• DATA SHOWN
* Begin *

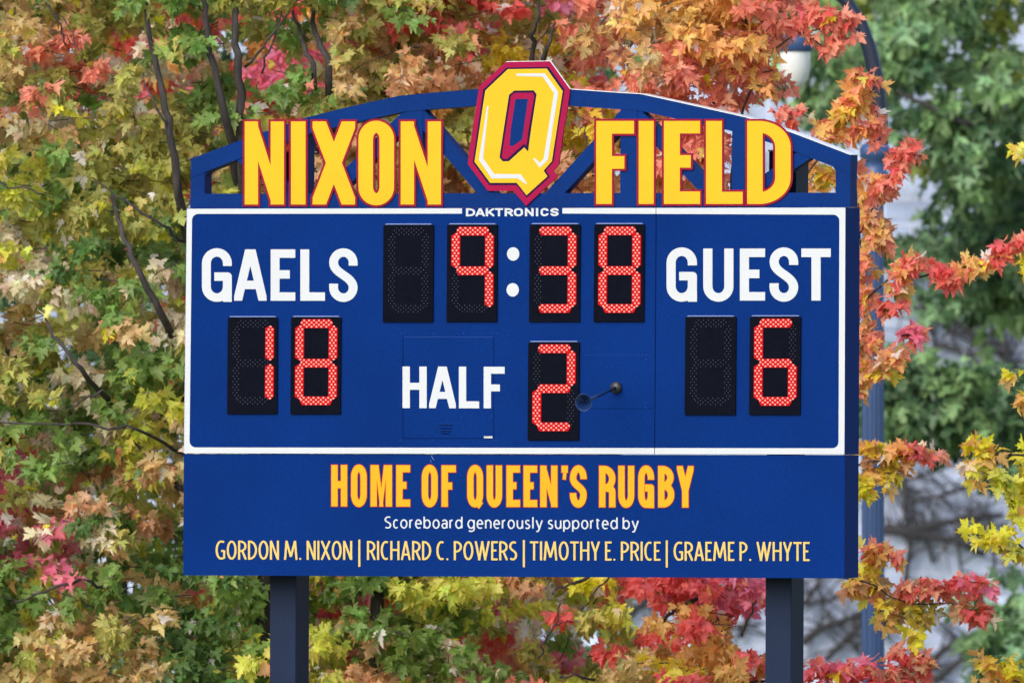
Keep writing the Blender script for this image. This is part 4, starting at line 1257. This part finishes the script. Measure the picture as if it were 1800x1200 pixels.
far_tree('blurred dark green tree at the right edge level with the scoreboard digits', 1890, YF + 2, [(1690, 400, 55), (1630, 440, 45), (1760, 420, 90), (1790, 340, 60), (1780, 520, 70), (1700, 520, 30), (1720, 330, 50), (1600, 440, 30), (1880, 450, 100), (1590, 410, 25), (1730, 470, 60)],
         ['FD', 'FG', 'FG', 'FD', 'BG'], 180, 5.5, .08)
far_tree('low blurred olive tree between the scoreboard end and the right edge', 1533, YF - 2, [(1600, 650, 55), (1650, 690, 60), (1700, 690, 50), (1580, 720, 50), (1620, 740, 40), (1750, 740, 45), (1780, 660, 35), (1800, 770, 50), (1560, 680, 30), (1690, 740, 25)],
         ['FD', 'FG', 'FD', 'FG', 'BG', 'FY'], 190, 3.6, .07)
far_tree('blurred small green tree at the bottom right corner', 1880, YF - 3, [(1790, 1060, 55), (1780, 1130, 45), (1810, 1190, 50), (1860, 1120, 80), (1750, 1010, 16)], ['FD', 'FG', 'BG'], 90, 2.4, .06)
far_tree('green tree glimpsed through gaps far behind the maples at left', 200, D + 24, [(x, y, 130) for x in range(-200, 1000, 190) for y in range(-200, 1400, 190)], ['FG', 'FY', 'FD', 'OG'], 1700, 6.5, .12)

# ---- bare climbing vines on the stone wall
M_VINE = paint('bare_vine_bark', (.02, .02, .024), .9, .3, 10)
VN = [('bare climbing vine stems crossing the wall under the red spray at right', [([(1600, 470), (1614, 520), (1640, 580), (1645, 605)], 7), ([(1625, 520), (1680, 565), (1730, 600), (1790, 650)], 8), ([(1645, 605), (1690, 620), (1730, 650)], 6), ([(1760, 580), (1772, 630), (1780, 680)], 9), ([(1590, 530), (1640, 560), (1700, 600), (1770, 610)], 4), ([(1700, 510), (1740, 560), (1800, 590)], 5)]),
      ('bare vine stems spreading over the wall right of the sponsor panel', [([(1550, 935), (1610, 930), (1700, 910), (1765, 905)], 9), ([(1550, 930), (1620, 940), (1680, 950), (1730, 975)], 10), ([(1590, 840), (1592, 900), (1600, 960), (1590, 1030)], 9), ([(1620, 900), (1640, 990)], 7), ([(1600, 880), (1660, 870), (1720, 850)], 5), ([(1740, 900), (1750, 1010)], 6), ([(1680, 930), (1690, 1010)], 5), ([(1555, 870), (1590, 845), (1680, 815)], 5)]),
      ('bare vine stems on the wall beside the right scoreboard post', [([(1415, 1062), (1440, 1020), (1465, 1000)], 6), ([(1410, 1130), (1450, 1100), (1500, 1085), (1540, 1060)], 9), ([(1450, 1160), (1480, 1130), (1520, 1090), (1560, 1085)], 8), ([(1410, 1062), (1460, 1055), (1510, 1030)], 5), ([(1600, 1200), (1660, 1140), (1740, 1100)], 11), ([(1640, 1200), (1700, 1150), (1760, 1130)], 9), ([(1490, 1110), (1510, 1150)], 6)]),
      ('bare vine stems on the wall seen beneath the scoreboard between yellow and red leaves', [([(1090, 1100), (1130, 1060), (1180, 1010)], 9), ([(1300, 1120), (1330, 1050), (1345, 1010)], 8), ([(1250, 1110), (1340, 1095)], 6), ([(1060, 1050), (1150, 1070)], 5)])]
for lab, paths in VN:
    rt = empty('climbing_vine', P(paths[0][0][0][0], 1250, YW - .1), lab, 'vine', 'bare vines on the stone wall')
    b = MB()
    for pts, w in paths:
        q = [P(x, y, YW - .12) for x, y in pts]
        b.tube(q, [1.45 * w / 162 / 2 * (1 - .35 * i / max(1, len(q) - 1)) for i in range(len(q))], 6)
        for i in range(len(q) - 1):
            for s in range(6):
                a = q[i].lerp(q[i + 1], random.random())
                d = Vector((random.uniform(-1, 1), 0, random.uniform(-.6, 1))).normalized()
                l = random.uniform(.2, .7)
                b.tube([a, a + d * l * .5 + Vector((0, 0, .05)), a + d * l], [.013, .010, .005], 4, False)
    b.build('stems', M_VINE, rt, True)

# ------------------------------------------------------------------ street lamp behind the right end
YL = D + 22
M_LAMP = paint('blue_grey_lamp_paint', lin(52, 78, 122), .4, .08, 2)
M_LAMPD = paint('dark_blue_lamp_arm_paint', lin(22, 32, 54), .4, .08, 2)
M_GLOBE = paint('milky_glass_globe', (.62, .66, .66), .25, .02, 2)
pc = P(1534.5, 600, YL)
lamp = empty('street_lamp', (pc.x, YL, 0), 'tall blue grey gooseneck street lamp behind the right end of the scoreboard', 'street lamp')
def rr(w): return w / (F / YL) / 2
b = MB()
n = 16
prof = []
z0, z1 = 0, P(0, 300, YL).z
vs, fs = [], []
for i, (z, r) in enumerate(((z0, rr(58)), (.5, rr(56)), (.6, rr(42)), (z1, rr(38)))):
    for j in range(n * 2):
        a = math.pi * j / n
        q = r * (1 if j % 2 else .93)
        vs.append((pc.x + q * math.cos(a), YL + q * math.sin(a), z))
for i in range(3):
    for j in range(n * 2):
        fs.append((i * 2 * n + j, i * 2 * n + (j + 1) % (2 * n), (i + 1) * 2 * n + (j + 1) % (2 * n), (i + 1) * 2 * n + j))
b.add(vs, fs)
b.build('pole', M_LAMP, lamp)
b = MB()
zz = lambda y: P(0, y, YL).z
b.lathe((pc.x + rr(8), YL, 0), (0, 0, 1), [(rr(40), zz(318)), (rr(50), zz(312)), (rr(50), zz(304)), (rr(40), zz(300)), (rr(40), zz(282)), (rr(54), zz(276)), (rr(56), zz(262)), (rr(44), zz(254)), (rr(28), zz(250)), (0, zz(249))], 20)
b.build('collar', M_LAMP, lamp, True)
b = MB()
ap = [(1548, 256), (1547, 200), (1541, 140), (1528, 85), (1512, 40), (1486, 0), (1450, -22), (1418, -14), (1400, 10), (1397, 40)]
b.tube([P(x, y, YL) for x, y in ap], [rr(27), rr(27), rr(27), rr(27), rr(25), rr(22), rr(18), rr(14), rr(12), rr(12)], 12)
b.build('arm', M_LAMPD, lamp, True)
hc = P(1397, 40, YL)
b = MB()
b.lathe((hc.x, YL, 0), (0, 0, 1), [(0, zz(30)), (rr(20), zz(30)), (rr(26), zz(42)), (rr(54), zz(54)), (rr(64), zz(70)), (rr(66), zz(88)), (rr(58), zz(91)), (0, zz(91))], 24)
b.build('hood', M_LAMP, lamp, True)
b = MB()
b.lathe((hc.x, YL, 0), (0, 0, 1), [(rr(54), zz(91)), (rr(56), zz(100)), (rr(55), zz(120)), (rr(46), zz(140)), (rr(30), zz(152)), (rr(12), zz(157)), (0, zz(158))], 24)
b.build('globe', M_GLOBE, lamp, True)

* End *

Omit every picture, then reproduce the rest of the listing exactly.

• EXERCISE OUTPUT
Keep writing the Blender script for this image. This is part 4, starting at line 1257. This part finishes the script. Measure the picture as if it were 1800x1200 pixels.
far_tree('blurred dark green tree at the right edge level with the scoreboard digits', 1890, YF + 2, [(1690, 400, 55), (1630, 440, 45), (1760, 420, 90), (1790, 340, 60), (1780, 520, 70), (1700, 520, 30), (1720, 330, 50), (1600, 440, 30), (1880, 450, 100), (1590, 410, 25), (1730, 470, 60)],
         ['FD', 'FG', 'FG', 'FD', 'BG'], 180, 5.5, .08)
far_tree('low blurred olive tree between the scoreboard end and the right edge', 1533, YF - 2, [(1600, 650, 55), (1650, 690, 60), (1700, 690, 50), (1580, 720, 50), (1620, 740, 40), (1750, 740, 45), (1780, 660, 35), (1800, 770, 50), (1560, 680, 30), (1690, 740, 25)],
         ['FD', 'FG', 'FD', 'FG', 'BG', 'FY'], 190, 3.6, .07)
far_tree('blurred small green tree at the bottom right corner', 1880, YF - 3, [(1790, 1060, 55), (1780, 1130, 45), (1810, 1190, 50), (1860, 1120, 80), (1750, 1010, 16)], ['FD', 'FG', 'BG'], 90, 2.4, .06)
far_tree('green tree glimpsed through gaps far behind the maples at left', 200, D + 24, [(x, y, 130) for x in range(-200, 1000, 190) for y in range(-200, 1400, 190)], ['FG', 'FY', 'FD', 'OG'], 1700, 6.5, .12)

# ---- bare climbing vines on the stone wall
M_VINE = paint('bare_vine_bark', (.02, .02, .024), .9, .3, 10)
VN = [('bare climbing vine stems crossing the wall under the red spray at right', [([(1600, 470), (1614, 520), (1640, 580), (1645, 605)], 7), ([(1625, 520), (1680, 565), (1730, 600), (1790, 650)], 8), ([(1645, 605), (1690, 620), (1730, 650)], 6), ([(1760, 580), (1772, 630), (1780, 680)], 9), ([(1590, 530), (1640, 560), (1700, 600), (1770, 610)], 4), ([(1700, 510), (1740, 560), (1800, 590)], 5)]),
      ('bare vine stems spreading over the wall right of the sponsor panel', [([(1550, 935), (1610, 930), (1700, 910), (1765, 905)], 9), ([(1550, 930), (1620, 940), (1680, 950), (1730, 975)], 10), ([(1590, 840), (1592, 900), (1600, 960), (1590, 1030)], 9), ([(1620, 900), (1640, 990)], 7), ([(1600, 880), (1660, 870), (1720, 850)], 5), ([(1740, 900), (1750, 1010)], 6), ([(1680, 930), (1690, 1010)], 5), ([(1555, 870), (1590, 845), (1680, 815)], 5)]),
      ('bare vine stems on the wall beside the right scoreboard post', [([(1415, 1062), (1440, 1020), (1465, 1000)], 6), ([(1410, 1130), (1450, 1100), (1500, 1085), (1540, 1060)], 9), ([(1450, 1160), (1480, 1130), (1520, 1090), (1560, 1085)], 8), ([(1410, 1062), (1460, 1055), (1510, 1030)], 5), ([(1600, 1200), (1660, 1140), (1740, 1100)], 11), ([(1640, 1200), (1700, 1150), (1760, 1130)], 9), ([(1490, 1110), (1510, 1150)], 6)]),
      ('bare vine stems on the wall seen beneath the scoreboard between yellow and red leaves', [([(1090, 1100), (1130, 1060), (1180, 1010)], 9), ([(1300, 1120), (1330, 1050), (1345, 1010)], 8), ([(1250, 1110), (1340, 1095)], 6), ([(1060, 1050), (1150, 1070)], 5)])]
for lab, paths in VN:
    rt = empty('climbing_vine', P(paths[0][0][0][0], 1250, YW - .1), lab, 'vine', 'bare vines on the stone wall')
    b = MB()
    for pts, w in paths:
        q = [P(x, y, YW - .12) for x, y in pts]
        b.tube(q, [1.45 * w / 162 / 2 * (1 - .35 * i / max(1, len(q) - 1)) for i in range(len(q))], 6)
        for i in range(len(q) - 1):
            for s in range(6):
                a = q[i].lerp(q[i + 1], random.random())
                d = Vector((random.uniform(-1, 1), 0, random.uniform(-.6, 1))).normalized()
                l = random.uniform(.2, .7)
                b.tube([a, a + d * l * .5 + Vector((0, 0, .05)), a + d * l], [.013, .010, .005], 4, False)
    b.build('stems', M_VINE, rt, True)

# ------------------------------------------------------------------ street lamp behind the right end
YL = D + 22
M_LAMP = paint('blue_grey_lamp_paint', lin(52, 78, 122), .4, .08, 2)
M_LAMPD = paint('dark_blue_lamp_arm_paint', lin(22, 32, 54), .4, .08, 2)
M_GLOBE = paint('milky_glass_globe', (.62, .66, .66), .25, .02, 2)
pc = P(1534.5, 600, YL)
lamp = empty('street_lamp', (pc.x, YL, 0), 'tall blue grey gooseneck street lamp behind the right end of the scoreboard', 'street lamp')
def rr(w): return w / (F / YL) / 2
b = MB()
n = 16
prof = []
z0, z1 = 0, P(0, 300, YL).z
vs, fs = [], []
for i, (z, r) in enumerate(((z0, rr(58)), (.5, rr(56)), (.6, rr(42)), (z1, rr(38)))):
    for j in range(n * 2):
        a = math.pi * j / n
        q = r * (1 if j % 2 else .93)
        vs.append((pc.x + q * math.cos(a), YL + q * math.sin(a), z))
for i in range(3):
    for j in range(n * 2):
        fs.append((i * 2 * n + j, i * 2 * n + (j + 1) % (2 * n), (i + 1) * 2 * n + (j + 1) % (2 * n), (i + 1) * 2 * n + j))
b.add(vs, fs)
b.build('pole', M_LAMP, lamp)
b = MB()
zz = lambda y: P(0, y, YL).z
b.lathe((pc.x + rr(8), YL, 0), (0, 0, 1), [(rr(40), zz(318)), (rr(50), zz(312)), (rr(50), zz(304)), (rr(40), zz(300)), (rr(40), zz(282)), (rr(54), zz(276)), (rr(56), zz(262)), (rr(44), zz(254)), (rr(28), zz(250)), (0, zz(249))], 20)
b.build('collar', M_LAMP, lamp, True)
b = MB()
ap = [(1548, 256), (1547, 200), (1541, 140), (1528, 85), (1512, 40), (1486, 0), (1450, -22), (1418, -14), (1400, 10), (1397, 40)]
b.tube([P(x, y, YL) for x, y in ap], [rr(27), rr(27), rr(27), rr(27), rr(25), rr(22), rr(18), rr(14), rr(12), rr(12)], 12)
b.build('arm', M_LAMPD, lamp, True)
hc = P(1397, 40, YL)
b = MB()
b.lathe((hc.x, YL, 0), (0, 0, 1), [(0, zz(30)), (rr(20), zz(30)), (rr(26), zz(42)), (rr(54), zz(54)), (rr(64), zz(70)), (rr(66), zz(88)), (rr(58), zz(91)), (0, zz(91))], 24)
b.build('hood', M_LAMP, lamp, True)
b = MB()
b.lathe((hc.x, YL, 0), (0, 0, 1), [(rr(54), zz(91)), (rr(56), zz(100)), (rr(55), zz(120)), (rr(46), zz(140)), (rr(30), zz(152)), (rr(12), zz(157)), (0, zz(158))], 24)
b.build('globe', M_GLOBE, lamp, True)